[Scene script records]

------------------------

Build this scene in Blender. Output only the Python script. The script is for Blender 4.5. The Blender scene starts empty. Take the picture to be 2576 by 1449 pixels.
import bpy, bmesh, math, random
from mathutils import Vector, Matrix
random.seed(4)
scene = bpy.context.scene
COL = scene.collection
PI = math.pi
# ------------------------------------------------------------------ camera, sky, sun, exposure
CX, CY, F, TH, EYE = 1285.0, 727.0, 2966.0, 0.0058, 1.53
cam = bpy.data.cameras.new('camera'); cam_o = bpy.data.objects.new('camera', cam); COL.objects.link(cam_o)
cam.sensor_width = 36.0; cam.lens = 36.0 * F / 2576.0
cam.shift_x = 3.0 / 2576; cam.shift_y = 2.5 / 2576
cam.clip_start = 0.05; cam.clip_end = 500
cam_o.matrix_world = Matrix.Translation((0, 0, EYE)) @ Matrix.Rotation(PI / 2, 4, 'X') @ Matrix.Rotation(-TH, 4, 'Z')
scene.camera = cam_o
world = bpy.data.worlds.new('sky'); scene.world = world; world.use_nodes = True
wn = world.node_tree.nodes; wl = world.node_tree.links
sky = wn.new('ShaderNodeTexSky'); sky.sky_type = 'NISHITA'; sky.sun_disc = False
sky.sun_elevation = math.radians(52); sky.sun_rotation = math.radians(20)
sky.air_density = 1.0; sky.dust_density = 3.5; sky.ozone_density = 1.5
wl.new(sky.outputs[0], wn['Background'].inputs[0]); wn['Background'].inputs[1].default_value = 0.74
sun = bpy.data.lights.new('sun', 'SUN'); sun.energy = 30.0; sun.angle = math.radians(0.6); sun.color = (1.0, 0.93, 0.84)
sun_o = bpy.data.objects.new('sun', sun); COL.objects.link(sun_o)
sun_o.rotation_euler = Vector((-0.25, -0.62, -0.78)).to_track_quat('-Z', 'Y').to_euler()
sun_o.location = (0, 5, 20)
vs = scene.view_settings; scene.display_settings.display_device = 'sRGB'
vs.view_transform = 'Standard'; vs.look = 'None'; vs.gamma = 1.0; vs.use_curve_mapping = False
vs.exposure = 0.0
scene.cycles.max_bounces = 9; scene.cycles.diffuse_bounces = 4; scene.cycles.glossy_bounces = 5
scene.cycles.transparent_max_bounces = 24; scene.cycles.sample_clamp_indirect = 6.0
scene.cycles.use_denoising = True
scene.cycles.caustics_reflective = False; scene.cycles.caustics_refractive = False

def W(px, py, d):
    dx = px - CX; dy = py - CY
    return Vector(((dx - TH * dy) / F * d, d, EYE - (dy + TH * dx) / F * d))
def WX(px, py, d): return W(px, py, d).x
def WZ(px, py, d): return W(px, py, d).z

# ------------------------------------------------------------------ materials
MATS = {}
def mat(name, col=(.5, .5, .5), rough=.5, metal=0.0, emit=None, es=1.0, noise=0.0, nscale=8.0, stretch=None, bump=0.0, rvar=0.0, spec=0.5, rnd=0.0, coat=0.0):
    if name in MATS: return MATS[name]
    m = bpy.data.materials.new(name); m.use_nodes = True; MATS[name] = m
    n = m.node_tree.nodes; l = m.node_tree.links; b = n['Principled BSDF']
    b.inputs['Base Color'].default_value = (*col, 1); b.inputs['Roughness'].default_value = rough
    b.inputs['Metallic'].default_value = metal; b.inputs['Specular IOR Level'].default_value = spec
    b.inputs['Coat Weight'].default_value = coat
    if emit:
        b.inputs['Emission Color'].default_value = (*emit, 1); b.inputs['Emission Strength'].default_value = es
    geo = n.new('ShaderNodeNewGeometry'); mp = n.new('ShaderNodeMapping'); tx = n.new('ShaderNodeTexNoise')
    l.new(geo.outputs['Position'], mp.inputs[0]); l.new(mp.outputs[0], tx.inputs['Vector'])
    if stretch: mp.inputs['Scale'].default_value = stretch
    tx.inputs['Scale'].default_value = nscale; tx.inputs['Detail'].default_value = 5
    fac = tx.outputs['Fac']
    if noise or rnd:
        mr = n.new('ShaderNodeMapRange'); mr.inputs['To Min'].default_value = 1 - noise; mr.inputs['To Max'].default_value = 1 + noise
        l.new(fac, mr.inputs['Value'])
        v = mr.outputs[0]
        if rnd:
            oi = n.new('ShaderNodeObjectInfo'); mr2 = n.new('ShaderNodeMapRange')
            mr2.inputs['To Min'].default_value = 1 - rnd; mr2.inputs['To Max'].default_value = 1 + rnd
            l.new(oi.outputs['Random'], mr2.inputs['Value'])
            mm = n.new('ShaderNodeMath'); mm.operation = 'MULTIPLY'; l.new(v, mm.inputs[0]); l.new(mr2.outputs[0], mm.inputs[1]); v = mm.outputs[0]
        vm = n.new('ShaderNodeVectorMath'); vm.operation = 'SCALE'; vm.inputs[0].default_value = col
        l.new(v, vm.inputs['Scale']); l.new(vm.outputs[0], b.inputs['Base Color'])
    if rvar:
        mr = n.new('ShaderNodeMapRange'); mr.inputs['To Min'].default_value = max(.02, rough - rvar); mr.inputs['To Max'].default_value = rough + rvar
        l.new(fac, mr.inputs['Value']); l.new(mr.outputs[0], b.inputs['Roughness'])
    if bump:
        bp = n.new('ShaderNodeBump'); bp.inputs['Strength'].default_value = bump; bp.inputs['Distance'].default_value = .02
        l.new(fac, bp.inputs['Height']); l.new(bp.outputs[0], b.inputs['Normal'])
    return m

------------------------

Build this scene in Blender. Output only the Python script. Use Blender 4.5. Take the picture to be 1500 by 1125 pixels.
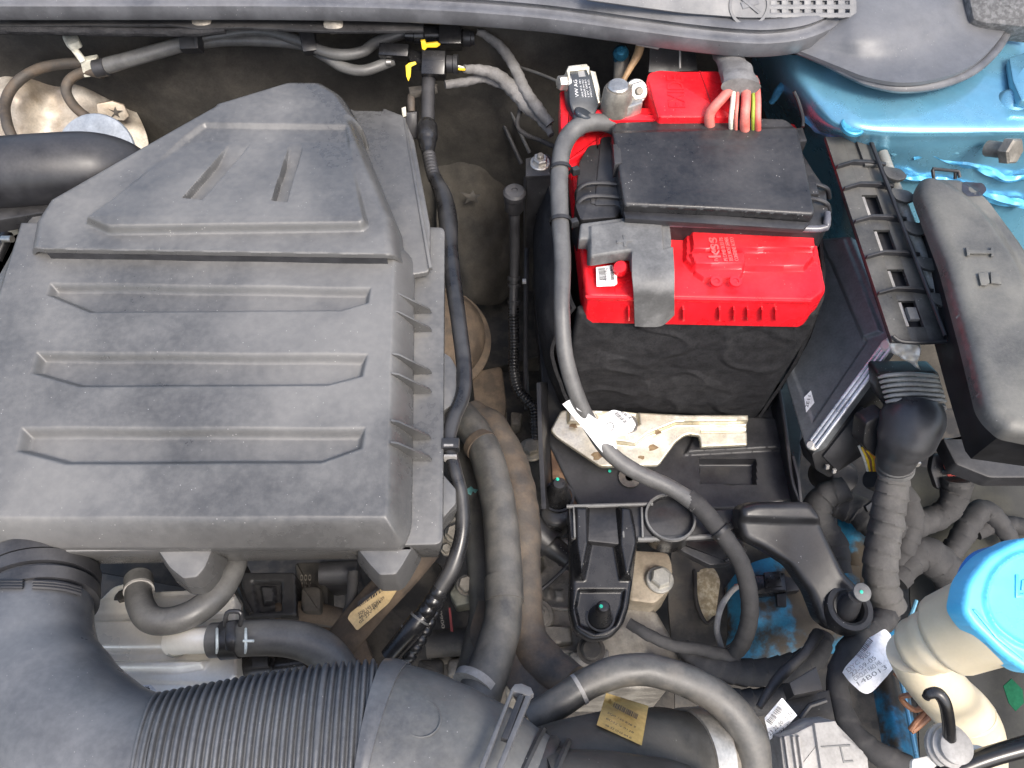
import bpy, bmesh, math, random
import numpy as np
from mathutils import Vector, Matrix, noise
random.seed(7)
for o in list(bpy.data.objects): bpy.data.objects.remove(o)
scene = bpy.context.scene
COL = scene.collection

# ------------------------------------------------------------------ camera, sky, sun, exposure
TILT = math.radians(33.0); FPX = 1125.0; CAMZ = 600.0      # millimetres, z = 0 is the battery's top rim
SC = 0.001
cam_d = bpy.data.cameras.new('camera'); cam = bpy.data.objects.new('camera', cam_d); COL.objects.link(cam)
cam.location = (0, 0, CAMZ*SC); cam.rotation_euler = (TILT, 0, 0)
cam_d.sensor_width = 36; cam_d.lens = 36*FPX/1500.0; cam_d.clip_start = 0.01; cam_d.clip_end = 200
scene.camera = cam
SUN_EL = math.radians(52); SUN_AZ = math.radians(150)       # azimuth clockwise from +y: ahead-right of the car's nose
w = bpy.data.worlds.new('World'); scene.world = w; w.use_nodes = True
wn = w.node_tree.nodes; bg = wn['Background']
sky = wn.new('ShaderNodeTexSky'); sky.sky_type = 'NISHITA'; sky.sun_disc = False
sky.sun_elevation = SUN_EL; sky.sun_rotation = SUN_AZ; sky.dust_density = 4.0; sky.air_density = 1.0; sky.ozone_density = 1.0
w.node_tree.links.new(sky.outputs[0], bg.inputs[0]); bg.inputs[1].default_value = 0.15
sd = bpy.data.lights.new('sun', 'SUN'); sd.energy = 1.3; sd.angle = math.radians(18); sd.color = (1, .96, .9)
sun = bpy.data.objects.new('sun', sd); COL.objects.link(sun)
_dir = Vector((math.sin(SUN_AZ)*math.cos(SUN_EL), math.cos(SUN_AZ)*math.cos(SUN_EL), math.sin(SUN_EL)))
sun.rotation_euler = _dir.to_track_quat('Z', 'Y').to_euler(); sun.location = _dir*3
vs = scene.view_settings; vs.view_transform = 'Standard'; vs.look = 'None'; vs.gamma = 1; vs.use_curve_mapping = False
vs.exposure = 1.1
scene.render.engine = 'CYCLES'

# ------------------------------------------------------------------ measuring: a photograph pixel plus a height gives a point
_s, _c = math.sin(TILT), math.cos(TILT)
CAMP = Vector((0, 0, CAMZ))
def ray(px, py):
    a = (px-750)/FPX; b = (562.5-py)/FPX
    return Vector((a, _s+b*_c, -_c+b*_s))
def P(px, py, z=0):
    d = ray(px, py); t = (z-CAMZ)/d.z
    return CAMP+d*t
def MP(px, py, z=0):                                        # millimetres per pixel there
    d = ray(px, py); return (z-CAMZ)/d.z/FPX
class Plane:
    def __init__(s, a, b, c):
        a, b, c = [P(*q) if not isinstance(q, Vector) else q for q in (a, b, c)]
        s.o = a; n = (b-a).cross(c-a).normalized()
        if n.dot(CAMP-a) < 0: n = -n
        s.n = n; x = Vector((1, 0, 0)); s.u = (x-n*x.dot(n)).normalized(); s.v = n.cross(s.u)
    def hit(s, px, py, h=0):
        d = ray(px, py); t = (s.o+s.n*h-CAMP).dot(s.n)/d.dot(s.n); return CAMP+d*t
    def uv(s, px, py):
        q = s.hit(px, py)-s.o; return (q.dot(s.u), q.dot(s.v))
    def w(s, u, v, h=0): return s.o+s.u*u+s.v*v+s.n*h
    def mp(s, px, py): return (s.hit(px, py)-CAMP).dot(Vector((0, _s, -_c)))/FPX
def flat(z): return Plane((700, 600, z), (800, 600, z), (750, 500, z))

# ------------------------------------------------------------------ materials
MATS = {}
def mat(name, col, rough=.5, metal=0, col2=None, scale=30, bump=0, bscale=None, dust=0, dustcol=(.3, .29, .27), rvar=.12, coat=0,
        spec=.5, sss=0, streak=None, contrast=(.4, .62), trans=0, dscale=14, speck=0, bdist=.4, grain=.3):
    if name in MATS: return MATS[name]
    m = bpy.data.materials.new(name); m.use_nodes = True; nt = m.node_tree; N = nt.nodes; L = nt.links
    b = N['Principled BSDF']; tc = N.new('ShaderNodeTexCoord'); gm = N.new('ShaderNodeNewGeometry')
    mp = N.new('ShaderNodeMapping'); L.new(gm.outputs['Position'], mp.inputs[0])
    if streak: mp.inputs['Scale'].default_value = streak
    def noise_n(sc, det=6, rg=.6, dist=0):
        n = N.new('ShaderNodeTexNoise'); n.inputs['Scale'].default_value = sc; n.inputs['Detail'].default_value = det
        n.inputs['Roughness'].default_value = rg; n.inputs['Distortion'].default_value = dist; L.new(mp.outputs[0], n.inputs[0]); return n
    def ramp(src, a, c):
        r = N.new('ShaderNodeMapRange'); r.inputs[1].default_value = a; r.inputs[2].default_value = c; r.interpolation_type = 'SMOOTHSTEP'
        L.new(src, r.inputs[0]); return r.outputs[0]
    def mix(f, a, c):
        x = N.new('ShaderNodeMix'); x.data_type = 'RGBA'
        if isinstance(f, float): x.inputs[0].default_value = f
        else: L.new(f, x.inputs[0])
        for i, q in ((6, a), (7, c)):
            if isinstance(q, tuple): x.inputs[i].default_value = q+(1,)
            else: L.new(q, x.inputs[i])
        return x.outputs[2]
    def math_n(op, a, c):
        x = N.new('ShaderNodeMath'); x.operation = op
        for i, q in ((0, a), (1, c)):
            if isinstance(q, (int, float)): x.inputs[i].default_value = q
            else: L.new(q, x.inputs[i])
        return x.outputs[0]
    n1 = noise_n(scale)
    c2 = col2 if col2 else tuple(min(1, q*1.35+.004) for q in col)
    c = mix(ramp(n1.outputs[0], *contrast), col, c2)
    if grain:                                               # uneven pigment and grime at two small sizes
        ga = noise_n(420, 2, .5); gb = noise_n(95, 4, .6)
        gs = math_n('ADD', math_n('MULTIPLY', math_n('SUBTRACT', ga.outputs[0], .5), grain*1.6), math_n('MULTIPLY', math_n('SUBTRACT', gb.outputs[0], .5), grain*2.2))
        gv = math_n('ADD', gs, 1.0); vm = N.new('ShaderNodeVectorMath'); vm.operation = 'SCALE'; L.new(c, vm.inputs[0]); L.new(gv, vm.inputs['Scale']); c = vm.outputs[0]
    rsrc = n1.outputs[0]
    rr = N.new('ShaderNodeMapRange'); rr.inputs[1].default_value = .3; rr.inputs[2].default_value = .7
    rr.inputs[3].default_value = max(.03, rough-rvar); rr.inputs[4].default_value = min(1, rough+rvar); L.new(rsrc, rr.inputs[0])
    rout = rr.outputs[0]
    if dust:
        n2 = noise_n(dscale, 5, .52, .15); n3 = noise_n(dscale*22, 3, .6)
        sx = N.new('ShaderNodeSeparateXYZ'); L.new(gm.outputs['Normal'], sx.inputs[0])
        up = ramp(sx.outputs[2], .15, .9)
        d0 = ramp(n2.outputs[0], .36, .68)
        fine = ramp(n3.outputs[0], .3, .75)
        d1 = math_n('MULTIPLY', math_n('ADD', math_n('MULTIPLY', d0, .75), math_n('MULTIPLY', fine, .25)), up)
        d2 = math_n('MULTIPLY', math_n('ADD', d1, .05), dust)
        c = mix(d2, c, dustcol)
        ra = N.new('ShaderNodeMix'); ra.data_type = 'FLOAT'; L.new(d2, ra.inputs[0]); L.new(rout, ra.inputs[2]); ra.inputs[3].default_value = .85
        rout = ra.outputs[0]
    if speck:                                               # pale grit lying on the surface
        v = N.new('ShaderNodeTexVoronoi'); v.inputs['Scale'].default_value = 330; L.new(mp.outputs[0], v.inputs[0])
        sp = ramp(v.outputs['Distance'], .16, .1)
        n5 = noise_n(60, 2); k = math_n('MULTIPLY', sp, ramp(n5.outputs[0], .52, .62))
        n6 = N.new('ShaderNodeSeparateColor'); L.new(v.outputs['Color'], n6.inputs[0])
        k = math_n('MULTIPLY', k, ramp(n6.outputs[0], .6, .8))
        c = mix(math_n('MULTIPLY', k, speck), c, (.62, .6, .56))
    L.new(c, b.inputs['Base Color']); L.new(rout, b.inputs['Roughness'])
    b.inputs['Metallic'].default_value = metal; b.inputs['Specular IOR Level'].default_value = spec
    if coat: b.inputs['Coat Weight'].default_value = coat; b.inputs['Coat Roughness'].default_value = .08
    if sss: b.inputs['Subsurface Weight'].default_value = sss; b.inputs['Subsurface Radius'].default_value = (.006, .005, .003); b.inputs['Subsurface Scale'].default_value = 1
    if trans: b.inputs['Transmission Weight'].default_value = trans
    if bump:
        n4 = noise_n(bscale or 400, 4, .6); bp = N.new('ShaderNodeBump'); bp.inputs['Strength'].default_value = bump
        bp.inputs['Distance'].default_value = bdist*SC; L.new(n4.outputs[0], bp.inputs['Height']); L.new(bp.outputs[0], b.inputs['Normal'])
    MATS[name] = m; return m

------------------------

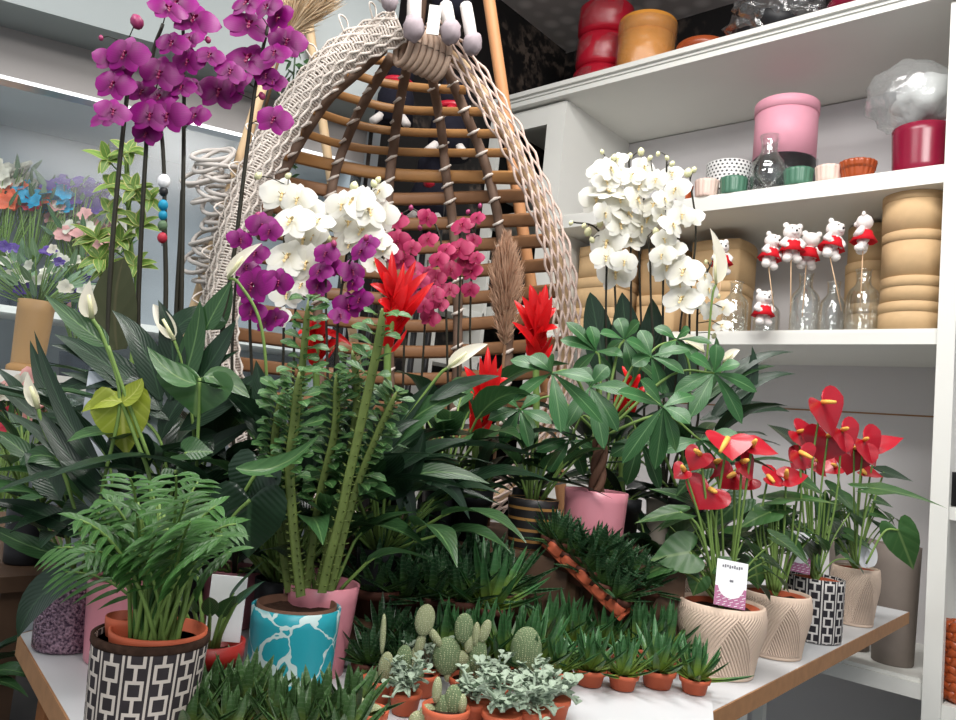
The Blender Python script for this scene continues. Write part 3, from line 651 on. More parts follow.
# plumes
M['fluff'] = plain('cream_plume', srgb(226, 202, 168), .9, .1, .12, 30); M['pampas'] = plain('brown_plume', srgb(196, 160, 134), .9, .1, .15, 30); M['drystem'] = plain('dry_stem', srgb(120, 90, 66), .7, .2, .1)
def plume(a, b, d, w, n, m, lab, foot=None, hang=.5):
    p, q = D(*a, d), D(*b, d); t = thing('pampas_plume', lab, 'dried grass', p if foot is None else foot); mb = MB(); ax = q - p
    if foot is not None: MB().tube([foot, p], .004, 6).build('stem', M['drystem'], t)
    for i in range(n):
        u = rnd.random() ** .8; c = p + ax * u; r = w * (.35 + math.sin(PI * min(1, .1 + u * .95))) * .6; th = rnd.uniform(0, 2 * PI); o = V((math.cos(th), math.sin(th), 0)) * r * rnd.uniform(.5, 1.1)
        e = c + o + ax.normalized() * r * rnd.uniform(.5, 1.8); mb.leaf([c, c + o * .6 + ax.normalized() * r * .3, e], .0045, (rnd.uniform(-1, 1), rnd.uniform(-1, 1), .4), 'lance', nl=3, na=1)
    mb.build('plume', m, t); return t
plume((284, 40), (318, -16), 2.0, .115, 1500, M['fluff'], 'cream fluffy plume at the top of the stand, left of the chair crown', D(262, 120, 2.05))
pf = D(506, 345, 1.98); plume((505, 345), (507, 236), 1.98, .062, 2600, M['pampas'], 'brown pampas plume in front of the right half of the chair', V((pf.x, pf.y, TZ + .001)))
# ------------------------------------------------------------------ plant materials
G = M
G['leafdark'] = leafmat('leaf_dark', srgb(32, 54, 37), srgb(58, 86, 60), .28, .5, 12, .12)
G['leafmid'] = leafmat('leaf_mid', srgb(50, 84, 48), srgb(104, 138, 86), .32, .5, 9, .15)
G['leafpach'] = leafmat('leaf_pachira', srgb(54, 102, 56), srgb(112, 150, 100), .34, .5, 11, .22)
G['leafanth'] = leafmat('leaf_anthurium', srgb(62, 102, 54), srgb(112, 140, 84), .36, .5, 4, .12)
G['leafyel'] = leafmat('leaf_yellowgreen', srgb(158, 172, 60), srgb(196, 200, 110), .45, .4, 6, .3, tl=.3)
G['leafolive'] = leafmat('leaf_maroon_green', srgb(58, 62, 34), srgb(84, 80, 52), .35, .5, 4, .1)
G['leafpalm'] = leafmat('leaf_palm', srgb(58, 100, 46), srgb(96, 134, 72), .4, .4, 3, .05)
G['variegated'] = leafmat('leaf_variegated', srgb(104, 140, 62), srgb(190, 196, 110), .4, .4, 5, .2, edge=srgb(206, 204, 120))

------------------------

_What to do:_
Reproduce, starting at the line containing "Build this scene in Blender. Output only the Python script. Use" and stopping after the line containing "scene.render.engine = 'CYCLES'", each of those lines exactly and no others; leave pictures out.

_Response:_
Build this scene in Blender. Output only the Python script. Use Blender 4.5. Take the picture to be 1500 by 1125 pixels.
import bpy, bmesh, math, random
import numpy as np
from mathutils import Vector, Matrix, noise
random.seed(7)
for o in list(bpy.data.objects): bpy.data.objects.remove(o)
scene = bpy.context.scene
COL = scene.collection

# ------------------------------------------------------------------ camera, sky, sun, exposure
TILT = math.radians(33.0); FPX = 1125.0; CAMZ = 600.0      # millimetres, z = 0 is the battery's top rim
SC = 0.001
cam_d = bpy.data.cameras.new('camera'); cam = bpy.data.objects.new('camera', cam_d); COL.objects.link(cam)
cam.location = (0, 0, CAMZ*SC); cam.rotation_euler = (TILT, 0, 0)
cam_d.sensor_width = 36; cam_d.lens = 36*FPX/1500.0; cam_d.clip_start = 0.01; cam_d.clip_end = 200
scene.camera = cam
SUN_EL = math.radians(52); SUN_AZ = math.radians(150)       # azimuth clockwise from +y: ahead-right of the car's nose
w = bpy.data.worlds.new('World'); scene.world = w; w.use_nodes = True
wn = w.node_tree.nodes; bg = wn['Background']
sky = wn.new('ShaderNodeTexSky'); sky.sky_type = 'NISHITA'; sky.sun_disc = False
sky.sun_elevation = SUN_EL; sky.sun_rotation = SUN_AZ; sky.dust_density = 4.0; sky.air_density = 1.0; sky.ozone_density = 1.0
w.node_tree.links.new(sky.outputs[0], bg.inputs[0]); bg.inputs[1].default_value = 0.15
sd = bpy.data.lights.new('sun', 'SUN'); sd.energy = 1.3; sd.angle = math.radians(18); sd.color = (1, .96, .9)
sun = bpy.data.objects.new('sun', sd); COL.objects.link(sun)
_dir = Vector((math.sin(SUN_AZ)*math.cos(SUN_EL), math.cos(SUN_AZ)*math.cos(SUN_EL), math.sin(SUN_EL)))
sun.rotation_euler = _dir.to_track_quat('Z', 'Y').to_euler(); sun.location = _dir*3
vs = scene.view_settings; vs.view_transform = 'Standard'; vs.look = 'None'; vs.gamma = 1; vs.use_curve_mapping = False
vs.exposure = 1.1
scene.render.engine = 'CYCLES'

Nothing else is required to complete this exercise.